Justice Sidi K Jobarteh also declared that the dismissal of Lamin Bojang, who was a senior product development officer at the Board as “wrong, unlawful and of no effect.”
The court also awarded a cost of D30,000 to Mr Bojang and ordered GT Board against harassing or intimidating him based on any petition written in the past or in respect to the suit he filed against the board.
Bojang filed the case before the High Court in November 2022 against his former employer GT Board for wrongfully terminating his contract.
He was reportedly among GT Board staff who petitioned the National Assembly in 2021 alleging corruption and widespread irregularities in the award of contracts for the construction of ecolodges among other things. The Board and the Ministry of Tourism denied any wrongdoing and called the allegations false and misleading.
GT Board director general, Abubacarr Camara told the Assembly during the probe that Bojang got his contract terminated because he sent an email to the management using the phrase “bureaucratic baloney” which they considered a foul language and for which he refused to apologise or withdraw.
Bojang argued in his claims that GT Board has been tirelessly witch-hunting him as the use of the phrase cannot be equated to misconduct that could reasonably warrant the termination of his contract.
In his ruling, the judge said the reason advanced for the termination of Bojang’s contract was unfair as the email correspondence he sent to the management was not sufficient to terminate his contract and does not in anyway amount to misconduct.
“I therefore hold the termination of service of the plaintiff to be unfair and wrong,” Justice Jobarteh ruled.

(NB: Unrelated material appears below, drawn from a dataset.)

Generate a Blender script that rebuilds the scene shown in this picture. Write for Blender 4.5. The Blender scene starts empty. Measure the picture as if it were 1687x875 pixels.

The court does not find the phrase to be disrespectful or a gross misconduct that should warrant the termination of the plaintiff’s contract of employment. It is also not a correspondence that should warrant a breach of trust between an employer and employee. Even if the defendant perceived the phrase to be a gross misconduct, the context in which it is used in the email is referring to the plaintiff and not the defendant,” Justice Jobarteh added.